REQUIREMENTS:
Extract the first line through the line containing "return np.array([(px - HX)" from the listing below, exactly as written.

WORKING DATA:
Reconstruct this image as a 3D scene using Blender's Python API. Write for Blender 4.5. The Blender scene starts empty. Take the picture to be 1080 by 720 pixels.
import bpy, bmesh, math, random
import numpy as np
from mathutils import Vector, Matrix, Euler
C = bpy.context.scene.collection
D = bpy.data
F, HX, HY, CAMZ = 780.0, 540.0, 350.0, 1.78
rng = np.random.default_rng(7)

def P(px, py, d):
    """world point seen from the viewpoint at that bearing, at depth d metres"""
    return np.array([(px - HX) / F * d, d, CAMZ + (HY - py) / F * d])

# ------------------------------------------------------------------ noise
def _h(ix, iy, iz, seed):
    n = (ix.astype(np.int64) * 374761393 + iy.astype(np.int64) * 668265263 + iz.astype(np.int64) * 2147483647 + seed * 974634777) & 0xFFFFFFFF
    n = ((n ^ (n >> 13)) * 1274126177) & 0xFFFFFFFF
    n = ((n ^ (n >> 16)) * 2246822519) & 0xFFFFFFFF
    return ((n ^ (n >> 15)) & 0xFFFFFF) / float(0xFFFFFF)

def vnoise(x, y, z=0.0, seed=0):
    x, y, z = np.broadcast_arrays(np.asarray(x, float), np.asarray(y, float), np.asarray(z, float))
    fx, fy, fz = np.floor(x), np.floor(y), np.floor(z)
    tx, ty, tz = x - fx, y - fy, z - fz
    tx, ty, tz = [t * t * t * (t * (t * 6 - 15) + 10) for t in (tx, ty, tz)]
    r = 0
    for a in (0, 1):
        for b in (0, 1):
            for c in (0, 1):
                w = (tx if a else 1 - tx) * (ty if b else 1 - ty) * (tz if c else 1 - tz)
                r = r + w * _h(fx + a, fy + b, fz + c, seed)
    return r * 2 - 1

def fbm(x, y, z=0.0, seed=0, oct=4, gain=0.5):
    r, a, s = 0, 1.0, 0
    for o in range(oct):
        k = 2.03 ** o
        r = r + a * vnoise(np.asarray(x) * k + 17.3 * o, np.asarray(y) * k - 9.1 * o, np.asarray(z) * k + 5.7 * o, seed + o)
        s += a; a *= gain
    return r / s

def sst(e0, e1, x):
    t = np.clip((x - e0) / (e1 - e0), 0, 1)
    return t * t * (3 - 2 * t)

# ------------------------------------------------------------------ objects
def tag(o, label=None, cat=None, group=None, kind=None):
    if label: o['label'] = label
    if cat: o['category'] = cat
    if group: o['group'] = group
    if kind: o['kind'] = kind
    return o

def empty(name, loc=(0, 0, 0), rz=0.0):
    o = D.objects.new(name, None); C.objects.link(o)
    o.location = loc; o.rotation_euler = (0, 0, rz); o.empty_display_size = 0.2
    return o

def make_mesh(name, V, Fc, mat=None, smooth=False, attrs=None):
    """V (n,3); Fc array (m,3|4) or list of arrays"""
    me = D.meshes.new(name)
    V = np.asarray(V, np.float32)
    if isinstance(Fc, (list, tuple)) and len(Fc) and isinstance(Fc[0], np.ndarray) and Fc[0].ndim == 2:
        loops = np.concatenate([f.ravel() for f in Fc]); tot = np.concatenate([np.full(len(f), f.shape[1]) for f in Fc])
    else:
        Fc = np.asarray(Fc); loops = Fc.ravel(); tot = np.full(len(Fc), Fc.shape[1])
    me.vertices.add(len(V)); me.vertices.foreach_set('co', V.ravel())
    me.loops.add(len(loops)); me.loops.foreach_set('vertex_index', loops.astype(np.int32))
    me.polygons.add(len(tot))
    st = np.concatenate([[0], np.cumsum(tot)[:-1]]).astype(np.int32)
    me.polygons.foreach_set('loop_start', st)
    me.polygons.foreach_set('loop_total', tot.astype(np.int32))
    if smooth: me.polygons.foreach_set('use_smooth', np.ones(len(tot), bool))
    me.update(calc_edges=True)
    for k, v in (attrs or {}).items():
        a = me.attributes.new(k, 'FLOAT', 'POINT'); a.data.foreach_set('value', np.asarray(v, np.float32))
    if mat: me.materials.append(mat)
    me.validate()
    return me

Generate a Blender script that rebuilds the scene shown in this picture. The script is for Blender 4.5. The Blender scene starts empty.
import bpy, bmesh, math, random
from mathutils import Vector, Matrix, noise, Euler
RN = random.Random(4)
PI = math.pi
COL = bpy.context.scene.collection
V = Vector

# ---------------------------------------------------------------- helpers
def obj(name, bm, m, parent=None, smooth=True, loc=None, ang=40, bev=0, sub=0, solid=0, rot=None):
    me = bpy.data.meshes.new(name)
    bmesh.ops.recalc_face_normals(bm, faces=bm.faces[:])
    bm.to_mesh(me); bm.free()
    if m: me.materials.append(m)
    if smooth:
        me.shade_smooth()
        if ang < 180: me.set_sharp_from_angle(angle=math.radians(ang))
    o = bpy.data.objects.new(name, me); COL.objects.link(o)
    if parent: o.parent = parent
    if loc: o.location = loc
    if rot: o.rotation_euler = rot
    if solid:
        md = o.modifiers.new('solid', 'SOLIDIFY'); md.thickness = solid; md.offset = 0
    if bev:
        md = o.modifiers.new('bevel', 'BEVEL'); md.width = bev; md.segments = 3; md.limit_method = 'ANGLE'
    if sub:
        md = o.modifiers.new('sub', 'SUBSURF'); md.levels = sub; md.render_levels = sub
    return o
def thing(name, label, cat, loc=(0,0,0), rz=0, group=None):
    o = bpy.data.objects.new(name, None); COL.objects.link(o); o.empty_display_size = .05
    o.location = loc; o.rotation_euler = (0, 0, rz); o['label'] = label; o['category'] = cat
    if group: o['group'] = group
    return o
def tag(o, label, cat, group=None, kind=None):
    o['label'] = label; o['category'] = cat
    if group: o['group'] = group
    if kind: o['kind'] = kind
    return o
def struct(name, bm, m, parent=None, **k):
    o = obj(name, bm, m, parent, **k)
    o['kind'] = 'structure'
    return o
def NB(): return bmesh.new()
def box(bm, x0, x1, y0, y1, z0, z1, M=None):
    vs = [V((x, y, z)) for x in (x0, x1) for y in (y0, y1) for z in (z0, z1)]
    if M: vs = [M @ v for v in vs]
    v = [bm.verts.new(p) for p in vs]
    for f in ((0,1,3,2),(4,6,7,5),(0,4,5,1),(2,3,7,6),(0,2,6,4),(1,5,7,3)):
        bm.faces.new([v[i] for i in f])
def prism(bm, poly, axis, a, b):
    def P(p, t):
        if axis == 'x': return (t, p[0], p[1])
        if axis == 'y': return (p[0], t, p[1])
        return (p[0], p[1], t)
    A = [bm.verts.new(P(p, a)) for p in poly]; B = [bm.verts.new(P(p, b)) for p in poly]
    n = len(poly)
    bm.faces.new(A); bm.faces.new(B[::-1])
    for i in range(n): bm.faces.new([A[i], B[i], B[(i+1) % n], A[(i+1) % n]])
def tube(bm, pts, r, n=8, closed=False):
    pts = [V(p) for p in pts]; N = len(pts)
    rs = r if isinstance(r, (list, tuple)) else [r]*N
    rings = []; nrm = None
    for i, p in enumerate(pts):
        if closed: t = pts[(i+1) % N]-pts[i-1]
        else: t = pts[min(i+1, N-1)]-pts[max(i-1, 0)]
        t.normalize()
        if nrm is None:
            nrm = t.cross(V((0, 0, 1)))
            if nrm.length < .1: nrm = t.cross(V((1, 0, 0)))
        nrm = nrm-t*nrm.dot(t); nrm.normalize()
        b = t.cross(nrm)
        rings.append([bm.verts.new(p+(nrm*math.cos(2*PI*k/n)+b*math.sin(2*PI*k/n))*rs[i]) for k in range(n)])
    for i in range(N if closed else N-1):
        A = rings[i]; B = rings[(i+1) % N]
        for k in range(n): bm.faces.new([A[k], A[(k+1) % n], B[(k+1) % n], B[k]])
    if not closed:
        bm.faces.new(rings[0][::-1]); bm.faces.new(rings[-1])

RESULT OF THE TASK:
Reconstruct this image as a 3D scene using Blender's Python API. Write for Blender 4.5. The Blender scene starts empty. Take the picture to be 1080 by 720 pixels.
import bpy, bmesh, math, random
import numpy as np
from mathutils import Vector, Matrix, Euler
C = bpy.context.scene.collection
D = bpy.data
F, HX, HY, CAMZ = 780.0, 540.0, 350.0, 1.78
rng = np.random.default_rng(7)

def P(px, py, d):
    """world point seen from the viewpoint at that bearing, at depth d metres"""
    return np.array([(px - HX) / F * d, d, CAMZ + (HY - py) / F * d])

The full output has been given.